Zitat von: sailor am 14. September 2022, 11:45:25putin wird so schnell nix passieren
Zumindest besteht aber doch noch ein Unterschied zum Nationalsozialismus und vielleicht auch zu (dem späten) Stalin. Sakrilege, wie den von der Vorsehung gesandten, gottgleichen Führer auch nur implizit zu kritisieren, wären da undenkbar gewesen. Auch hatte Göbbels den Propaganda-Apparat in Krisenzeiten fester im Griff, IMHO. Da gab es nur ein Narrativ, und nicht, so wie jetzt in Russland, den Versuch, alles an die Wand zu klatschen und zu sehen, was hängen bleibt.

RPGNo1

Generaloberst Oleksandr Syrskyi, der den Gegenangriff der ukrainischen Armee bei Charkiw geplant und geleitet hat (und auch Kiew im März erfolgreich gegen den russischen Angriff verteidigte), scheint mir ein ähnlich fortschrittliches Kaliber wie sein oberster Chef Walerij Saluschnyj zu sein.
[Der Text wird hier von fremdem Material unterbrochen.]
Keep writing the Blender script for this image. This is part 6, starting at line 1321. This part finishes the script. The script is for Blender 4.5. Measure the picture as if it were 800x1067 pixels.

https://www.t-online.de/nachrichten/ukraine/id_100051808/ukraine-krieg-oleksandr-syrskyi-das-hirn-hinter-dem-ukrainischen-vormarsch.html

sailor

@Peiresc: Der Zeitenvergleich hinkt wie Goebbels... Die Propaganda im WK2 hatte eine deutlich andere Grundlage, "debunking" und Widerrede waren viel weniger möglich als heute. Eine stringente Storyline konnte durch geschicktes Ausblenden von Widersprüchen gut verankert werden, weil die Inkonsistenzen nicht auffielen. Deswegen hat man damals auch "Feindsenderhörer" so erbittert gejagt und ist damit auch durchgekommen... übrigens auch bei den Sowjets, dort wurden nach Kriegsbeginn ALLE Privatradios und Funkanlagen registriert und ggf. konfisziert. Die kremlpropaganda muss heute einen anderen Ansatz wählen. Erstens kann sie debunking und Counterpropaganda nicht verhindern und zweitens ticken die Propagandamacher heute anders. Daher wird mit "Spamming/Weißem Rauschen" reagiert, widersprüchliche Aussagen, immer neue Begründungen... es geht um das Verdecken der Wahrheit, nicht um das Widerlegen durch Propaganda. Das ist deutlich leichter, als die Wahrheit zu verbiegen. Zum Zweiten Punkt: russland ist heute viel mehr auf formale Einhaltung der "Regeln" bedacht, das Einhalten der richtigen Form ist wichtiger als der richtige Inhalt. Die Botschaft muss so aussehen, als passt sie zur offiziellen Linie... ob sie wahr sein könnte ist zweitrangig. Die Menschen dort denken in dieser Anscheinskategorie, da geht der Schein übers Sein und das trifft auch auf die Propaganda zu. Das führt dann zu den Stilblüten aus dem Meme-Faden.